Mais do que casos específicos, há uma expectativa geral de que os investidores institucionais – os mais importantes do mercado – sempre apoiarão as iniciativas pró-boas práticas de governança e preferirão alocar seus recursos em empresas que optem por padrões mais elevados de governança (ou ao menos que se comprometam a avançar nas questões-chave de governança futuramente). Infelizmente, entretanto, as evidências não tem apoiado esta visão até o momento. Dois grandes exemplos ocorreram recentemente em nosso mercado:

i) Em 2010 a BM&FBOVESPA procurou elevar o padrão de governança das empresas do Novo Mercado. Na ocasião, duas medidas-chave em termos de alinhamento às práticas recomendadas de governança foram rejeitadas pela maioria das empresas: obrigatoriedade do Comitê de Auditoria e elevação do percentual mínimo de conselheiros independentes para 30%. Ao invés de apoiar publicamente essas iniciativas e pressionar suas empresas para que votassem favoravelmente na reforma do Novo Mercado, constatamos de forma surpreendente que o percentual de rejeição das propostas foi similar para as empresas com e sem a presença de institucionais como acionistas relevantes.

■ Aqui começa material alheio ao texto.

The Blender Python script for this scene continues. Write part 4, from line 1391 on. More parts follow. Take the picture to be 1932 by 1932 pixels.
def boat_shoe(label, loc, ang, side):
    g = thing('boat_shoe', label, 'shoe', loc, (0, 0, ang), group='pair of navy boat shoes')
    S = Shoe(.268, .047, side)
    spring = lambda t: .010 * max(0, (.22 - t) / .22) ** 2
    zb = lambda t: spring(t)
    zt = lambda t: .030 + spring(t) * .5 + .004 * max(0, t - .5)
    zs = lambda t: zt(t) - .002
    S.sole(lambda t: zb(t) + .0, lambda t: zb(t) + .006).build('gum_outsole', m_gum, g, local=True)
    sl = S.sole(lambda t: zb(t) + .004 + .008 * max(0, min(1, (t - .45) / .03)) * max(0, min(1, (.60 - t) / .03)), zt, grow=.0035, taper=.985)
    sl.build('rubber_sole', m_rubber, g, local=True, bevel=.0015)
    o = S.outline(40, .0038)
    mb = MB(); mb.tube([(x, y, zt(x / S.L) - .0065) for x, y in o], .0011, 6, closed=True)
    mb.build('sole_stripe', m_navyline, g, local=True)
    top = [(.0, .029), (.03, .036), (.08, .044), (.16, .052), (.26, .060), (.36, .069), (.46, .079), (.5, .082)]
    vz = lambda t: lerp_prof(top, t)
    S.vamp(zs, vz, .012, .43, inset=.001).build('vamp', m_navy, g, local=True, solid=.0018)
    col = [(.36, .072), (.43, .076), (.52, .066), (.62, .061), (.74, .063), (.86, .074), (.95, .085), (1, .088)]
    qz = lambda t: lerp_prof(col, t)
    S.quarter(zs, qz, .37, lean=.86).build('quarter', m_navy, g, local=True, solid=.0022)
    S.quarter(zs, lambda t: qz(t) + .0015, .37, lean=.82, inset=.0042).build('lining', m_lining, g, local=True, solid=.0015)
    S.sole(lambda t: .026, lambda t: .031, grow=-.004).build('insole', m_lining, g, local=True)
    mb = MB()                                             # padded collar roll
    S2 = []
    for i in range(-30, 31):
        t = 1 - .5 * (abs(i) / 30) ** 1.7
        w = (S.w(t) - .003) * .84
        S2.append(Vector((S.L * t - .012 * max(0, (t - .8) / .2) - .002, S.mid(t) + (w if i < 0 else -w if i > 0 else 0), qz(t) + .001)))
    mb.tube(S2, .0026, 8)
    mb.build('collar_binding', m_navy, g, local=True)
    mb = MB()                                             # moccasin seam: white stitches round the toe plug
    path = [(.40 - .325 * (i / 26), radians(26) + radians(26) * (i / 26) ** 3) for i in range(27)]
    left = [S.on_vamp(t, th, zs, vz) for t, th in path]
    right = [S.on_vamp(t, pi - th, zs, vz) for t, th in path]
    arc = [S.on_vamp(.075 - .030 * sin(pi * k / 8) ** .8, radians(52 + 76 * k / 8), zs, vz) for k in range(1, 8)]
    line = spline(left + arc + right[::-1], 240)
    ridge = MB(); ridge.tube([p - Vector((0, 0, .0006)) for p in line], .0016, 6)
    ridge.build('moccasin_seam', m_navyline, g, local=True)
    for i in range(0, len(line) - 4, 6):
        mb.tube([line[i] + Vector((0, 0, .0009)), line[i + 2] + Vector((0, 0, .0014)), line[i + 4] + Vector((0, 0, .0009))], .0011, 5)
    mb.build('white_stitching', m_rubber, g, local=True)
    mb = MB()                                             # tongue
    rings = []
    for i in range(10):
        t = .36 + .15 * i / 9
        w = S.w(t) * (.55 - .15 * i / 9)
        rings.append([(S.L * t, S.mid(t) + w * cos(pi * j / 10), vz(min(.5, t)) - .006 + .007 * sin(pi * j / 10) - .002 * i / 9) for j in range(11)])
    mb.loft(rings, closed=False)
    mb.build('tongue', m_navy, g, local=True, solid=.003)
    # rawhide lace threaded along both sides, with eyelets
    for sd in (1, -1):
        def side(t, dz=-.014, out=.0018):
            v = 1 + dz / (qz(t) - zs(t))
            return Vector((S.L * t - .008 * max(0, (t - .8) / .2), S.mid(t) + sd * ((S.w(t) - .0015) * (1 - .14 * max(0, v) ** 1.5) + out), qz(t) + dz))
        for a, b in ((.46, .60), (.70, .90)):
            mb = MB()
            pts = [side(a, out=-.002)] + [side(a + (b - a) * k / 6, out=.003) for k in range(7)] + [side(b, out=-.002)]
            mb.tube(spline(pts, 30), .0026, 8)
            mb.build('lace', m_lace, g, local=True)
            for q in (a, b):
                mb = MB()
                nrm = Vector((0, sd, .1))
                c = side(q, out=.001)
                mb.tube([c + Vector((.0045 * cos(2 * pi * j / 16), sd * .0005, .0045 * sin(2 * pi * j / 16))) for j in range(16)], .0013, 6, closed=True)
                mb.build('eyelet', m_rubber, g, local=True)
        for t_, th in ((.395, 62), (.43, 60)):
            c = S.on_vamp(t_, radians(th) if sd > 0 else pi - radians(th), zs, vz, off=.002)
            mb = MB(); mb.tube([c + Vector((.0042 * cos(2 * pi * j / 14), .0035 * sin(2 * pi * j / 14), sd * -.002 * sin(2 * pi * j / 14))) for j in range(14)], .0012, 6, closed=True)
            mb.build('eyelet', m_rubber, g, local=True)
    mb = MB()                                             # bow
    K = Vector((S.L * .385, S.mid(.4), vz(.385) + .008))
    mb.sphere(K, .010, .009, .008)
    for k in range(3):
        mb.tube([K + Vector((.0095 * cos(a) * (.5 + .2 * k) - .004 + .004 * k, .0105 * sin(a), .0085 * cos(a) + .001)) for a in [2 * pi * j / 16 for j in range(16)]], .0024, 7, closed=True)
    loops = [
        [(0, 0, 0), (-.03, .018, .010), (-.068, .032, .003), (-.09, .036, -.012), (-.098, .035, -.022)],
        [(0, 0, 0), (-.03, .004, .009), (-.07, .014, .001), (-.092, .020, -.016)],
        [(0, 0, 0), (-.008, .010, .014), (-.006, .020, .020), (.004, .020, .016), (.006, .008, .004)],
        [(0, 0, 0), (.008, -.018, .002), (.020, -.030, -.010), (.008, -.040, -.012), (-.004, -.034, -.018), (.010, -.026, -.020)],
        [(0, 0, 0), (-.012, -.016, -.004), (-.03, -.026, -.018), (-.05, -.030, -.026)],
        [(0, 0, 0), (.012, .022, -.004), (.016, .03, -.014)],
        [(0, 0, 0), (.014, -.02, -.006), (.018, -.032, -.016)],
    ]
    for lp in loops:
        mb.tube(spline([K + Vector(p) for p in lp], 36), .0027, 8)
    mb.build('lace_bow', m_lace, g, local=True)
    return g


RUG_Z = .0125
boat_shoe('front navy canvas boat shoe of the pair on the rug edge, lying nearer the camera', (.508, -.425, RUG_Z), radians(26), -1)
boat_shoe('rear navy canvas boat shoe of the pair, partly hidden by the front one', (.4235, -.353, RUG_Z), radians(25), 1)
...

ii) No mesmo ano, a CVM passou a exigir das empresas a divulgação da remuneração mínima, média e máxima por órgão de administração (conselho e diretoria) no Formulário de Referência. Várias empresas se recusaram (e continuam se recusando) a prestar tal informação para seus acionistas, recorrendo à justiça comum (provavelmente com recursos pagos pelos próprios acionistas). Além da ausência de manifestações públicas maciças de investidores institucionais no sentido de apoiar a CVM nesta iniciativa, constatamos, para nossa surpresa, que a presença de grandes fundos de pensão e do BNDESPar como acionistas relevantes se mostrou associada a um percentual menor de cumprimento desta determinação do regulador brasileiro. Em outras palavras, a chance de a empresa dar transparência sobre a remuneração dos administradores para seus acionistas se mostrou menor nas empresas com presença desses investidores institucionais-chave como acionistas relevantes.

Qual o motivo da falta de foco dos institucionais por aprimoramentos efetivos de governança em suas investidas? Basicamente, problemas estruturais que tendem a prejudicar a atuação efetiva desses investidores em todos os mercados – tais como o horizonte de investimento, conflitos de interesses, incentivos econômicos e porte – e problemas específicos associados ao mercado brasileiro, tais como o eventual foco em soluções políticas ao invés do resultado econômico dos investimentos por parte de alguns desses investidores-chave.

 

 

Perfil

Alexandre Di Miceli da Silveira é Professor da Faculdade de Economia, Administração e Contabilidade da Universidade de São Paulo (FEA/USP). É Doutor e Mestre em Administração de Empresas - Finanças pela FEA-USP, com Pós-Doutorado pela Université Catholique de Louvain, Bélgica (2010-2011). Foi Pesquisador Chefe do IBGC (2005-2007), Coordenador Executivo do Centro de Estudos em Governança Corporativa (CEG) da Fipecafi (2008-2011) e Vice-Presidente da Sociedade Brasileira de Finanças (2009-2011). É articulista da Revista Capital Aberto com uma coluna mensal sobre Governança Corporativa desde abril de 2005 e autor do livro "Governança Corporativa: Teoria e Prática no Brasil e no Mundo”, finalista do Prêmio Jabuti 2011.